■ **TASK TO CARRY OUT**: Output every line exactly as written. Leave out pictures.

========================================

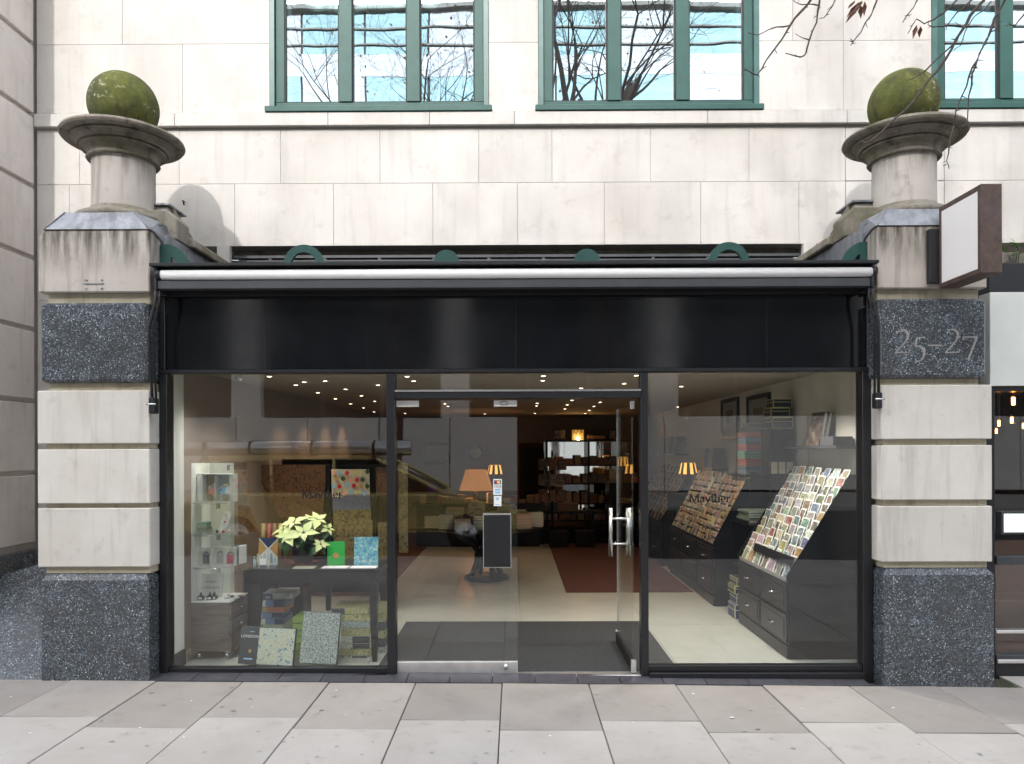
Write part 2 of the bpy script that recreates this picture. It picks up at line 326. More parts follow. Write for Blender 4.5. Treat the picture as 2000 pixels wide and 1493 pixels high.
# ------------------------------------------------------------------ mesh helpers
class MB:
    def __init__(s, off=(0, 0, 0)):
        s.v = []; s.f = []; s.m = []; s.sm = []; s.off = Vector(off)
    def add(s, vs, fs, mi=0, smooth=False):
        b = len(s.v); s.v += [Vector(p) - s.off for p in vs]
        for f in fs: s.f.append([b + i for i in f]); s.m.append(mi); s.sm.append(smooth)
        return s
    def box(s, x0, x1, y0, y1, z0, z1, mi=0):
        if x0 > x1: x0, x1 = x1, x0
        if y0 > y1: y0, y1 = y1, y0
        if z0 > z1: z0, z1 = z1, z0
        return s.add([(x0, y0, z0), (x1, y0, z0), (x1, y1, z0), (x0, y1, z0), (x0, y0, z1), (x1, y0, z1), (x1, y1, z1), (x0, y1, z1)],
              [(0, 3, 2, 1), (4, 5, 6, 7), (0, 1, 5, 4), (1, 2, 6, 5), (2, 3, 7, 6), (3, 0, 4, 7)], mi)
    def prism(s, pts, axis, a, b, mi=0):
        """pts: 2-D outline; axis x: pts=(y,z) extruded a..b in x; axis y: pts=(x,z); axis z: pts=(x,y)"""
        def P(p, t): return (t, p[0], p[1]) if axis == 'x' else (p[0], t, p[1]) if axis == 'y' else (p[0], p[1], t)
        n = len(pts); vs = [P(p, a) for p in pts] + [P(p, b) for p in pts]
        return s.add(vs, [list(range(n)), list(range(2 * n - 1, n - 1, -1))] + [(i, i + n, (i + 1) % n + n, (i + 1) % n) for i in range(n)], mi)
    def lathe(s, prof, c=(0, 0, 0), n=48, mi=0, smooth=True, crisp=0):
        if crisp:
            q = [prof[0]]
            for a, b in zip(prof, prof[1:]):
                L = math.hypot(b[0] - a[0], b[1] - a[1]); t = min(crisp / max(L, 1e-6), .4)
                q += [(a[0] + (b[0] - a[0]) * t, a[1] + (b[1] - a[1]) * t), (b[0] - (b[0] - a[0]) * t, b[1] - (b[1] - a[1]) * t), b]
            prof = q
        vs = []; fs = []; k = len(prof)
        for j in range(n):
            a = 2 * math.pi * j / n
            for r, z in prof: vs.append((c[0] + r * math.cos(a), c[1] + r * math.sin(a), c[2] + z))
        for j in range(n):
            for i in range(k - 1):
                a, b = j * k + i, ((j + 1) % n) * k + i; fs.append((a, b, b + 1, a + 1))
        s.add(vs, fs, mi, smooth)
        return s
    def tube(s, pts, rs, n=6, mi=0, smooth=True, cap=True):
        pts = [Vector(p) for p in pts]; rs = rs if isinstance(rs, (list, tuple)) else [rs] * len(pts)
        vs = []; fs = []; K = len(pts)
        for i, p in enumerate(pts):
            d = (pts[min(i + 1, K - 1)] - pts[max(i - 1, 0)]); d = d.normalized() if d.length > 1e-9 else Vector((0, 0, 1))
            a = d.cross(Vector((0, 0, 1)) if abs(d.z) < 0.9 else Vector((0, 1, 0))).normalized(); b = d.cross(a)
            for j in range(n):
                t = 2 * math.pi * j / n; vs.append(p + (a * math.cos(t) + b * math.sin(t)) * rs[i])
        for i in range(K - 1):
            for j in range(n): fs.append((i * n + j, i * n + (j + 1) % n, (i + 1) * n + (j + 1) % n, (i + 1) * n + j))
        if cap: fs += [tuple(range(n))[::-1], tuple((K - 1) * n + j for j in range(n))]
        return s.add(vs, fs, mi, smooth)
    def obox(s, o, ax, ay, az, mi=0):
        """box from corner o with edge vectors"""
        o, ax, ay, az = map(Vector, (o, ax, ay, az))
        vs = [o, o + ax, o + ax + ay, o + ay, o + az, o + ax + az, o + ax + ay + az, o + ay + az]
        return s.add(vs, [(0, 3, 2, 1), (4, 5, 6, 7), (0, 1, 5, 4), (1, 2, 6, 5), (2, 3, 7, 6), (3, 0, 4, 7)], mi)
    def mesh(s, name, mats, bevel=0.0, seg=1):
        me = bpy.data.meshes.new(name); me.from_pydata([tuple(v) for v in s.v], [], s.f)
        for m in (mats if isinstance(mats, (list, tuple)) else [mats]): me.materials.append(MATS[m])
        me.polygons.foreach_set('material_index', s.m); me.polygons.foreach_set('use_smooth', s.sm)
        bm = bmesh.new(); bm.from_mesh(me)
        bmesh.ops.recalc_face_normals(bm, faces=bm.faces)
        if bevel > 0:
            es = [e for e in bm.edges if len(e.link_faces) == 2 and e.calc_face_angle(0) > 0.5]
            bmesh.ops.bevel(bm, geom=es, offset=bevel, segments=seg, affect='EDGES', clamp_overlap=True)
        bm.to_mesh(me); bm.free(); me.update(); return me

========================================

■ **WRITTEN SOLUTION**:
Write part 2 of the bpy script that recreates this picture. It picks up at line 326. More parts follow. Write for Blender 4.5. Treat the picture as 2000 pixels wide and 1493 pixels high.
# ------------------------------------------------------------------ mesh helpers
class MB:
    def __init__(s, off=(0, 0, 0)):
        s.v = []; s.f = []; s.m = []; s.sm = []; s.off = Vector(off)
    def add(s, vs, fs, mi=0, smooth=False):
        b = len(s.v); s.v += [Vector(p) - s.off for p in vs]
        for f in fs: s.f.append([b + i for i in f]); s.m.append(mi); s.sm.append(smooth)
        return s
    def box(s, x0, x1, y0, y1, z0, z1, mi=0):
        if x0 > x1: x0, x1 = x1, x0
        if y0 > y1: y0, y1 = y1, y0
        if z0 > z1: z0, z1 = z1, z0
        return s.add([(x0, y0, z0), (x1, y0, z0), (x1, y1, z0), (x0, y1, z0), (x0, y0, z1), (x1, y0, z1), (x1, y1, z1), (x0, y1, z1)],
              [(0, 3, 2, 1), (4, 5, 6, 7), (0, 1, 5, 4), (1, 2, 6, 5), (2, 3, 7, 6), (3, 0, 4, 7)], mi)
    def prism(s, pts, axis, a, b, mi=0):
        """pts: 2-D outline; axis x: pts=(y,z) extruded a..b in x; axis y: pts=(x,z); axis z: pts=(x,y)"""
        def P(p, t): return (t, p[0], p[1]) if axis == 'x' else (p[0], t, p[1]) if axis == 'y' else (p[0], p[1], t)
        n = len(pts); vs = [P(p, a) for p in pts] + [P(p, b) for p in pts]
        return s.add(vs, [list(range(n)), list(range(2 * n - 1, n - 1, -1))] + [(i, i + n, (i + 1) % n + n, (i + 1) % n) for i in range(n)], mi)
    def lathe(s, prof, c=(0, 0, 0), n=48, mi=0, smooth=True, crisp=0):
        if crisp:
            q = [prof[0]]
            for a, b in zip(prof, prof[1:]):
                L = math.hypot(b[0] - a[0], b[1] - a[1]); t = min(crisp / max(L, 1e-6), .4)
                q += [(a[0] + (b[0] - a[0]) * t, a[1] + (b[1] - a[1]) * t), (b[0] - (b[0] - a[0]) * t, b[1] - (b[1] - a[1]) * t), b]
            prof = q
        vs = []; fs = []; k = len(prof)
        for j in range(n):
            a = 2 * math.pi * j / n
            for r, z in prof: vs.append((c[0] + r * math.cos(a), c[1] + r * math.sin(a), c[2] + z))
        for j in range(n):
            for i in range(k - 1):
                a, b = j * k + i, ((j + 1) % n) * k + i; fs.append((a, b, b + 1, a + 1))
        s.add(vs, fs, mi, smooth)
        return s
    def tube(s, pts, rs, n=6, mi=0, smooth=True, cap=True):
        pts = [Vector(p) for p in pts]; rs = rs if isinstance(rs, (list, tuple)) else [rs] * len(pts)
        vs = []; fs = []; K = len(pts)
        for i, p in enumerate(pts):
            d = (pts[min(i + 1, K - 1)] - pts[max(i - 1, 0)]); d = d.normalized() if d.length > 1e-9 else Vector((0, 0, 1))
            a = d.cross(Vector((0, 0, 1)) if abs(d.z) < 0.9 else Vector((0, 1, 0))).normalized(); b = d.cross(a)
            for j in range(n):
                t = 2 * math.pi * j / n; vs.append(p + (a * math.cos(t) + b * math.sin(t)) * rs[i])
        for i in range(K - 1):
            for j in range(n): fs.append((i * n + j, i * n + (j + 1) % n, (i + 1) * n + (j + 1) % n, (i + 1) * n + j))
        if cap: fs += [tuple(range(n))[::-1], tuple((K - 1) * n + j for j in range(n))]
        return s.add(vs, fs, mi, smooth)
    def obox(s, o, ax, ay, az, mi=0):
        """box from corner o with edge vectors"""
        o, ax, ay, az = map(Vector, (o, ax, ay, az))
        vs = [o, o + ax, o + ax + ay, o + ay, o + az, o + ax + az, o + ax + ay + az, o + ay + az]
        return s.add(vs, [(0, 3, 2, 1), (4, 5, 6, 7), (0, 1, 5, 4), (1, 2, 6, 5), (2, 3, 7, 6), (3, 0, 4, 7)], mi)
    def mesh(s, name, mats, bevel=0.0, seg=1):
        me = bpy.data.meshes.new(name); me.from_pydata([tuple(v) for v in s.v], [], s.f)
        for m in (mats if isinstance(mats, (list, tuple)) else [mats]): me.materials.append(MATS[m])
        me.polygons.foreach_set('material_index', s.m); me.polygons.foreach_set('use_smooth', s.sm)
        bm = bmesh.new(); bm.from_mesh(me)
        bmesh.ops.recalc_face_normals(bm, faces=bm.faces)
        if bevel > 0:
            es = [e for e in bm.edges if len(e.link_faces) == 2 and e.calc_face_angle(0) > 0.5]
            bmesh.ops.bevel(bm, geom=es, offset=bevel, segments=seg, affect='EDGES', clamp_overlap=True)
        bm.to_mesh(me); bm.free(); me.update(); return me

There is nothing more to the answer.